Afghan coach wins Nansen Award for empowering refugees in Iran

December 1, 2020 - 20:0

TEHRAN – Rozma Ghafouri, a 29-year-old sports coach, won the UNHCR’s annual Nansen Refugee Award, a prestigious annual prize that honors those who have gone to extraordinary lengths to help forcibly displaced or stateless people.

She is the co-founder of the Youth Initiative Fund project, a community-based initiative that seeks to get refugee children in Iran off the streets and into education.

The Nansen Refugee Award is named in honor of Norwegian explorer, humanitarian, and Nobel Peace Prize winner Fridtjof Nansen, the first High Commissioner for Refugees, who was appointed by the League of Nations in 1921. It aims to showcase his values of perseverance and commitment in the face of adversity.

Rozma and her family fled Afghanistan 23 years ago. After working as, a laborer for much of her childhood, she founded the Youth Initiative Fund in Iran’s southern city of Shiraz in 2015 to help at-risk children.

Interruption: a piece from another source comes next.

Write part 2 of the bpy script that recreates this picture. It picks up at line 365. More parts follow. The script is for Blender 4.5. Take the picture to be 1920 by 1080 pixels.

With the backing of UNHCR, and its Iranian government counterpart, the Bureau for Aliens and Foreign Immigrants’ Affairs (BAFIA), the project now helps some 400 children a year, many of them out-of-school girls, through inclusion in sports and social activities, enrollment in literacy and numeracy courses and counseling with their families. Seeing what an impact the project has had on Afghan children’s lives in Shiraz, UNHCR and BAFIA are in the process of duplicating it in other provinces of Iran.

Every day, volunteers with the Youth Initiative – who include Afghans and Iranians – go door to door in the neighborhoods of Shiraz to talk to the parents of children who have either never gone to school or have had to drop out. Rozma and the team build a relationship with the parents and seek permission for their children to come to sports practice every week.

As the parents see the positive change that sports activities led by Rozma have on their children, they become more willing to listen to her pleas to let them go to school.

Rozma was nearly six years old when the Taliban overran her hometown in the northeast Afghan province of Kapisa and she fled the country with her parents and four siblings. In Iran, she was safe, but during her first years in exile, the family barely had enough to live on, let alone to cover school fees.

Iran is host to one of the largest and most protracted urban refugee situations in the world and has provided asylum to refugees for four decades.

The latest official government statistics in 2014, there are 951,142 Afghan refugees and 28,268 Iraqi refugees living in Iran. Many of the refugees living in Iran are the second and third generation, according to the United Nations High Commissioner for Refugees (UNHCR).

About 97 percent of refugees live in urban and semi-urban areas, while 3 percent are residing in 20 refugee resorts run by the UNHCR's main government counterpart.

In addition to Afghan refugees, there are about 2.5 million Afghans living in Iran, including those having a passport and undocumented Afghans. 450,000 Afghan who did not have identity cards or birth certificates have received Iranian visas that allow them to live, work or study in the country.